When you do paid advertising, a lot of emphasis is on the results. Clicks, conversions, sales, revenue, and profits. Focusing only on those primary numbers tends to blind you to many other paid advertising metrics that you’ll probably not consider as much.
Narrow focus of any sort, on any set of metrics, is a bad idea.
Whether you use Facebook ads or Google Adwords or other paid advertising methods (such as banner ads on Google Display Network, retargeting on GDN, or mobile advertising), there are only a few numbers that matter.
The metrics you pay attention to will force you make certain decisions which will inturn affect your campaigns.
What kind of paid advertising metrics that you track to will also depend on objectives. As Caroline of Retargeter writes, when your objective is purely branding and reach, any number of clicks on a regular display ad (or lack of clicks) won’t matter.
Pay attention to the wrong numbers and you’d be wasting time or there’s an opportunity cost for that.
In paid advertising, you have support metrics and you have “conversion-centric” metrics. Support metrics give you a wealth of information about a wide variety of things but they are all like signposts trying to guide you towards even more relevant conversion metrics – the final set of numbers that show you actual results.
Most businesses end up looking at all kinds of “support” metrics leaving conversion metrics aside. Or they end up watching only the numbers that matter and not pay attention to support metrics which help you make better decisions overall.
Here are some important metrics that you should be looking at then make the right decisions:
Traffic-focused Metrics
Platforms like Google Adwords are especially terrific since they have all the data on traffic-focused metrics when you run your ad campaigns. Such metrics are…
- Impressions,
- Clicks,
- CTR (Click through rate),
- Average CTR (Average Click through rate),
- …and others.
These metrics give you a holistic view of how your campaigns are performing, how attractive and relevant your ads are, how many clicks your ads get, what’s the ratio of how many times your ad appears on search versus how many people click, and more.
Some businesses are ultra-focused on traffic metrics to the point that all that they care about is about visitors.
Traffic has no relevance to your campaigns if it’s not targeted traffic (thankfully, if you target your ads well enough, Google AdWords does a fairly good job of showing ads only to those who are potentially interested in your products or service).
To bridge the gap between complex tools and your need to know what your marketing data really means we created Statly. Statly is an easy-to-install tool that will track important traffic data and produce reports with strategic insight. What’s more, Statly, which is free to try, gives you the ability to visualize complete sales funnels, so you you know which campaigns convert better, i.e. bring in sales.
Beyond getting people to arrive on your landing page, these metrics don’t completely help. Once your ads are clicked on, other sets of metrics take over.
Cost-based metrics
Since a startling 98% of all ad spend is a colossal waste of money, it only makes sense to watch out for your campaign costs.

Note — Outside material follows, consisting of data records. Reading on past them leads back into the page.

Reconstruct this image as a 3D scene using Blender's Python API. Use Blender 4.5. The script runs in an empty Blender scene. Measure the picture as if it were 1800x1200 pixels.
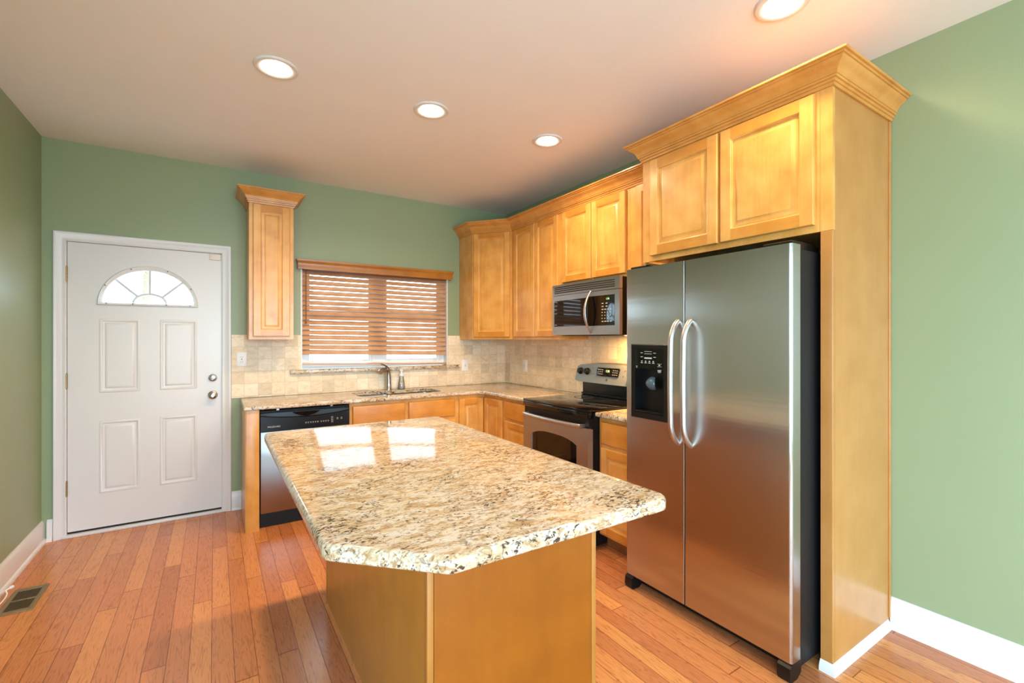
import bpy, bmesh, math, random
from mathutils import Vector, Matrix

random.seed(7)
R = math.radians
C = bpy.context.scene.collection
scn = bpy.context.scene

# ------------------------------------------------------------------ camera
cam_data = bpy.data.cameras.new('camera')
cam_data.sensor_width = 36.0
cam_data.lens = 813.352 / 1800 * 36.0
cam_data.shift_y = -3.8 / 1800
cam_data.clip_start = 0.05
cam = bpy.data.objects.new('camera', cam_data)
cam.location = (0.99976, -4.43146, 1.39673)
cam.rotation_euler = (R(90), 0, R(-32.7626))
C.objects.link(cam)
scn.camera = cam

# ------------------------------------------------------------------ view
scn.view_settings.view_transform = 'Standard'
scn.view_settings.look = 'None'
scn.view_settings.exposure = 0.5
scn.view_settings.gamma = 1.0
scn.view_settings.use_curve_mapping = False
scn.cycles.use_denoising = True
scn.cycles.max_bounces = 10
scn.cycles.diffuse_bounces = 6
scn.cycles.glossy_bounces = 4
scn.cycles.sample_clamp_indirect = 6.0
scn.cycles.caustics_reflective = False
scn.cycles.caustics_refractive = False

# ------------------------------------------------------------------ world: bright overcast sky over greenery
WORLD_STRENGTH = 13.0
w = bpy.data.worlds.new('overcast_sky')
scn.world = w
w.use_nodes = True
nt = w.node_tree
nt.nodes.clear()
wo = nt.nodes.new('ShaderNodeOutputWorld')
bg = nt.nodes.new('ShaderNodeBackground')
tc = nt.nodes.new('ShaderNodeTexCoord')
sx = nt.nodes.new('ShaderNodeSeparateXYZ')
rp = nt.nodes.new('ShaderNodeValToRGB')
mp = nt.nodes.new('ShaderNodeMapRange')
mp.inputs['From Min'].default_value = -1
mp.inputs['From Max'].default_value = 1
nt.links.new(tc.outputs['Generated'], sx.inputs[0])
nt.links.new(sx.outputs['Z'], mp.inputs['Value'])
nt.links.new(mp.outputs[0], rp.inputs[0])
el = rp.color_ramp.elements
el[0].position = 0.42; el[0].color = (0.36, 0.46, 0.52, 1)
el[1].position = 0.56; el[1].color = (0.54, 0.79, 1.0, 1)
nt.links.new(rp.outputs[0], bg.inputs[0])
side = nt.nodes.new('ShaderNodeMapRange')          # sky set dimmer on the kitchen side, brighter towards the unseen rear windows
side.inputs['From Min'].default_value = -0.4; side.inputs['From Max'].default_value = 0.4
side.inputs['To Min'].default_value = WORLD_STRENGTH; side.inputs['To Max'].default_value = WORLD_STRENGTH * 0.62
nt.links.new(sx.outputs['Y'], side.inputs['Value'])
nt.links.new(side.outputs[0], bg.inputs[1])
bg.inputs[1].default_value = WORLD_STRENGTH
nt.links.new(bg.outputs[0], wo.inputs[0])


def kelvin(t):
    return {2700: (1.0, 0.66, 0.36), 3000: (1.0, 0.72, 0.42), 6500: (0.92, 0.97, 1.0)}[t]


def light(name, kind, loc, rot, energy, color, **kw):
    d = bpy.data.lights.new(name, kind)
    d.energy = energy
    d.color = color
    for k, v in kw.items():
        setattr(d, k, v)
    o = bpy.data.objects.new(name, d)
    o.location = loc
    o.rotation_euler = rot
    C.objects.link(o)
    return o


# portals guiding sky light through the unseen rear and side windows and kitchen glazing
W, H, REAR = 3.768, 2.795, -8.2
for nm, loc, rot, sx_, sy_ in (('portal_rear', (1.9, REAR + 0.01, 1.33), (R(90), 0, 0), 3.4, 2.36), ('portal_side', (0.01, -5.9, 1.30), (R(90), 0, R(-90)), 2.6, 2.2),
                               ('portal_kitchen', (2.346, 0.10, 1.60), (R(-90), 0, 0), 1.4, 0.93), ('portal_fanlight', (0.59, 0.04, 1.80), (R(-90), 0, 0), 0.56, 0.26)):
    light(nm, 'AREA', loc, rot, 1.0, (1, 1, 1), shape='RECTANGLE', size=sx_, size_y=sy_).data.cycles.is_portal = True


# ================================================================== helpers
def srgb(r, g, b):
    def f(c):
        c /= 255.0
        return c / 12.92 if c <= 0.04045 else ((c + 0.055) / 1.055) ** 2.4
    return (f(r), f(g), f(b), 1.0)


def box(bm, x0, x1, y0, y1, z0, z1, mi=0, bev=0.0, seg=2):
    if x0 > x1: x0, x1 = x1, x0
    if y0 > y1: y0, y1 = y1, y0
    if z0 > z1: z0, z1 = z1, z0
    vs = [bm.verts.new((x, y, z)) for z in (z0, z1) for y in (y0, y1) for x in (x0, x1)]
    fs = []
    for q in ((0, 2, 3, 1), (4, 5, 7, 6), (0, 1, 5, 4), (2, 6, 7, 3), (0, 4, 6, 2), (1, 3, 7, 5)):
        f = bm.faces.new([vs[i] for i in q])
        f.material_index = mi
        fs.append(f)
    if bev:
        es = list({e for f in fs for e in f.edges})
        r = bmesh.ops.bevel(bm, geom=es, offset=bev, segments=seg, affect='EDGES', profile=0.5)
        for f in r['faces']:
            f.material_index = mi
    return vs


def prism(bm, pts, z0, z1, mi=0, axis='z'):
    """extrude a closed 2-D outline; axis z: (x,y) outline, axis y: (x,z) outline, axis x: (y,z) outline"""
    def P(p, h):
        return {'z': (p[0], p[1], h), 'y': (p[0], h, p[1]), 'x': (h, p[0], p[1])}[axis]
    a = [bm.verts.new(P(p, z0)) for p in pts]
    b = [bm.verts.new(P(p, z1)) for p in pts]
    n = len(pts)
    fs = [bm.faces.new(a), bm.faces.new(b)]
    for i in range(n):
        fs.append(bm.faces.new((a[i], a[(i + 1) % n], b[(i + 1) % n], b[i])))
    for f in fs:
        f.material_index = mi
    bmesh.ops.recalc_face_normals(bm, faces=fs)
    return a, b, fs


def lathe(bm, prof, M=None, seg=24, mi=0, caps=True):
    """revolve (radius, height) about z, then move by matrix M"""
    M = M or Matrix.Identity(4)
    rings = []
    for r, h in prof:
        if r < 1e-6:
            rings.append([bm.verts.new(M @ Vector((0, 0, h)))])
        else:
            rings.append([bm.verts.new(M @ Vector((r * math.cos(2 * math.pi * k / seg), r * math.sin(2 * math.pi * k / seg), h))) for k in range(seg)])
    fs = []
    for a, b in zip(rings, rings[1:]):
        for k in range(seg):
            k2 = (k + 1) % seg
            if len(a) == 1 and len(b) == 1:
                continue
            if len(a) == 1:
                fs.append(bm.faces.new((a[0], b[k], b[k2])))
            elif len(b) == 1:
                fs.append(bm.faces.new((a[k], b[0], a[k2])))
            else:
                fs.append(bm.faces.new((a[k], b[k], b[k2], a[k2])))
    if caps and len(rings[0]) > 1:
        fs.append(bm.faces.new(rings[0]))
    if caps and len(rings[-1]) > 1:
        fs.append(bm.faces.new(rings[-1]))
    for f in fs:
        f.material_index = mi
    bmesh.ops.recalc_face_normals(bm, faces=fs)


def tube(bm, pts, rad, seg=12, mi=0, flat=1.0, side=None):
    """tube along pts; rad a number or list; flat squashes it across 'side'"""
    pts = [Vector(p) for p in pts]
    n = len(pts)
    rads = rad if isinstance(rad, (list, tuple)) else [rad] * n
    rings = []
    ref = None
    for i, p in enumerate(pts):
        d = (pts[min(i + 1, n - 1)] - pts[max(i - 1, 0)]).normalized()
        if side is not None:
            u = Vector(side); u = (u - d * u.dot(d)).normalized()
        elif ref is None:
            a = Vector((0, 0, 1)) if abs(d.z) < 0.9 else Vector((1, 0, 0))
            u = d.cross(a).normalized()
        else:
            u = (ref - d * ref.dot(d)).normalized()
        ref = u
        v = d.cross(u)
        rings.append([bm.verts.new(p + u * rads[i] * math.cos(2 * math.pi * k / seg) + v * rads[i] * flat * math.sin(2 * math.pi * k / seg)) for k in range(seg)])
    fs = []
    for a, b in zip(rings, rings[1:]):
        for k in range(seg):
            fs.append(bm.faces.new((a[k], a[(k + 1) % seg], b[(k + 1) % seg], b[k])))
    fs.append(bm.faces.new(rings[0])); fs.append(bm.faces.new(rings[-1]))
    for f in fs:
        f.material_index = mi
    bmesh.ops.recalc_face_normals(bm, faces=fs)


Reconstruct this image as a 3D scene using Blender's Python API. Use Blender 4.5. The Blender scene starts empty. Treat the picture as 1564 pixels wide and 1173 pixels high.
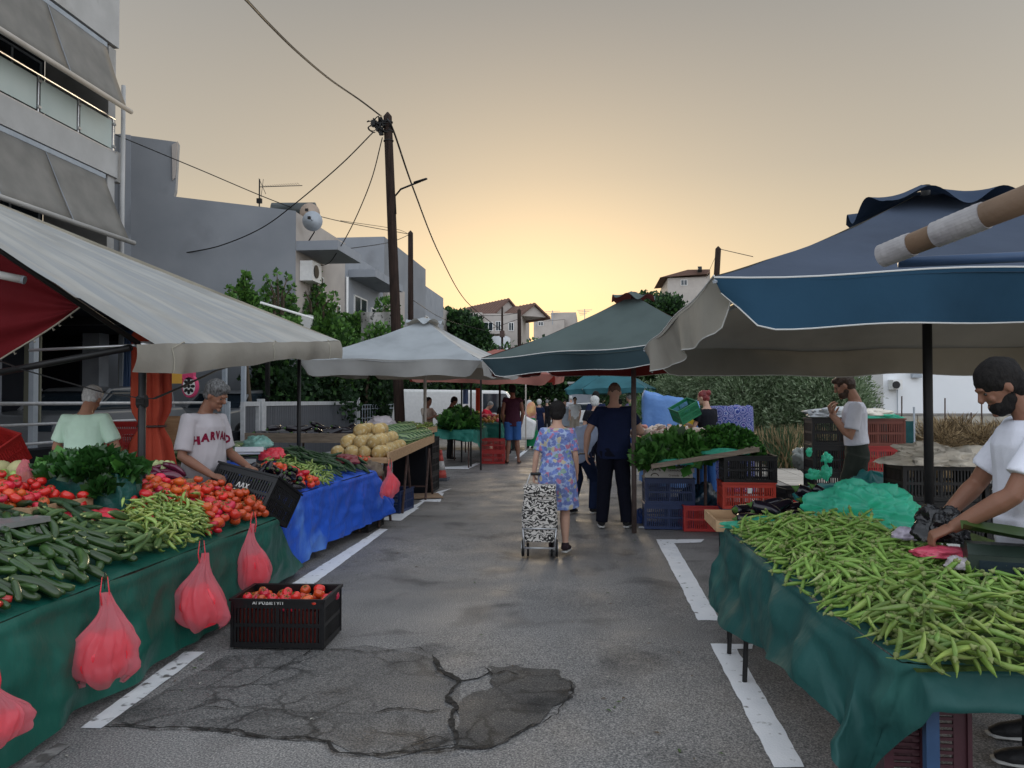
import bpy, bmesh, math, random
import numpy as np
from mathutils import Vector, Matrix, Quaternion, noise as mnoise
from mathutils.bvhtree import BVHTree

random.seed(7); np.random.seed(7)
R = math.radians
S = bpy.context.scene
TS = bpy.data.scenes.new('scratch')     # throw-away scene for evaluating modifiers and text
C = S.collection

# ------------------------------------------------------------------ camera
H = 1.58
F, CX, CY = 1175.0, 782.0, 586.5
YAW = math.atan((904 - CX) / F)
PITCH = math.atan((612 - CY) / F)
cam_d = bpy.data.cameras.new('camera')
cam = bpy.data.objects.new('camera', cam_d); C.objects.link(cam)
cam_d.sensor_width = 36.0; cam_d.lens = F / 1564.0 * 36.0
cam_d.clip_start = 0.05; cam_d.clip_end = 3000
cam.location = (0, 0, H)
cam.rotation_euler = (math.pi / 2 + PITCH, 0, YAW)
S.camera = cam

# ------------------------------------------------------------------ sky, sun, exposure
world = bpy.data.worlds.new('World'); S.world = world; world.use_nodes = True
SUN_EL, SUN_AZ = R(5.0), R(-4.0)          # azimuth from +Y (down the street) towards +X
nt = world.node_tree; nt.nodes.clear()
def N(tree, t, **k):
    n = tree.nodes.new(t)
    for a, b in k.items(): setattr(n, a, b)
    return n
out = N(nt, 'ShaderNodeOutputWorld'); bg = N(nt, 'ShaderNodeBackground')
sky = N(nt, 'ShaderNodeTexSky', sky_type='NISHITA')
sky.sun_disc = False; sky.sun_elevation = SUN_EL; sky.sun_rotation = SUN_AZ
sky.air_density = 1.0; sky.dust_density = 5.0; sky.ozone_density = 1.0
# dusk sky colours by elevation, warm towards the set sun and cool behind, laid over the Nishita sky
tc = N(nt, 'ShaderNodeTexCoord'); sep = N(nt, 'ShaderNodeSeparateXYZ')
nt.links.new(tc.outputs['Generated'], sep.inputs[0])
def ramp(tree, stops):
    r = N(tree, 'ShaderNodeValToRGB'); e = r.color_ramp.elements
    while len(e) > 1: e.remove(e[-1])
    e[0].position = stops[0][0]; e[0].color = (*stops[0][1], 1)
    for p, c in stops[1:]:
        q = e.new(p); q.color = (*c, 1)
    return r
warm = ramp(nt, [(0.0, (.50, .39, .24)), (.07, (.485, .38, .225)), (.15, (.43, .355, .245)), (.28, (.29, .258, .208)), (.48, (.175, .172, .163)), (.8, (.36, .38, .40)), (1, (.46, .50, .55))])
cool = ramp(nt, [(0.0, (.90, .90, .92)), (.2, (.92, .97, 1.05)), (.5, (.80, .87, .98)), (1, (.46, .50, .55))])
for r_ in (warm, cool): nt.links.new(sep.outputs['Z'], r_.inputs[0])
dot = N(nt, 'ShaderNodeVectorMath', operation='DOT_PRODUCT')
nt.links.new(tc.outputs['Generated'], dot.inputs[0]); dot.inputs[1].default_value = (math.sin(SUN_AZ), math.cos(SUN_AZ), 0)
mr = N(nt, 'ShaderNodeMapRange', interpolation_type='SMOOTHSTEP'); mr.inputs[1].default_value = -.35; mr.inputs[2].default_value = .9
nt.links.new(dot.outputs['Value'], mr.inputs[0])
mx = N(nt, 'ShaderNodeMix', data_type='RGBA')
nt.links.new(mr.outputs[0], mx.inputs[0]); nt.links.new(cool.outputs[0], mx.inputs[6]); nt.links.new(warm.outputs[0], mx.inputs[7])
sc_ = N(nt, 'ShaderNodeVectorMath', operation='SCALE'); sc_.inputs[3].default_value = 0.06
nt.links.new(sky.outputs[0], sc_.inputs[0])
mx2 = N(nt, 'ShaderNodeMix', data_type='RGBA'); mx2.inputs[0].default_value = .88
nt.links.new(sc_.outputs[0], mx2.inputs[6]); nt.links.new(mx.outputs[2], mx2.inputs[7])
nt.links.new(mx2.outputs[2], bg.inputs[0]); bg.inputs[1].default_value = 1.0
nt.links.new(bg.outputs[0], out.inputs[0])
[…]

Rising campaign costs are not always a result of bad paid ads management – you can also expect certain external factors (which you have no control over) such as increasing competition, higher cost per click for given keywords in certain markets, whether or not your products are seasonal, etc.
Cost-based metrics in AdWords are usually…
- CPC (Cost per click),
- CPM (cost per thousand impressions),
- Average Cost Per Click,
- Cost per conversions,
- Average Cost per Conversion,
- Target cost per acquisition,
- …and others.
Looking at cost trends over time helps you get a better idea of how your money is being spent. It also gives you a more realistic base to calculate your ROI too.
With Google Adwords, however, cost isn’t the only thing you’d worry about. Just focusing on “how much you spend” is only half the story.
Performance metrics
Are you making money off your campaigns or not? The answers to this question depend on your performance metrics.
Starting with platform-specific metrics (such as Quality Score for Adwords), performance metrics are usually…
- Conversions,
- Sales,
- CPA (Cost per acquisition or sale),
- Marketing ROI, and
- Revenue.
Your conversion “count” marks the number of leads you get off your campaigns, for instance. If you mark only “sales‘ as conversions and not leads, then conversions can also carry the average sale amount showing you accurate numbers on sales and more.
Conversion-focused metrics are right up there in the hierarchy of importance while traffic-focused metrics and cost-focused metrics are the “supporting” metrics.
But performance doesn’t just end with the conversion numbers coming in, as Jacob Baadsgaard writes.
Keeping an eye on these paid advertising metrics let you know how relevant, attractive, attention-grabbing, and profit-pulling your ads are.
When you are working with metrics for your paid advertising, don’t focus completely on one set of metrics only to ignore the others. You’d need to focus on all the metrics to make sure your paid campaigns deliver.
What are you paying attention to when you run your paid campaigns?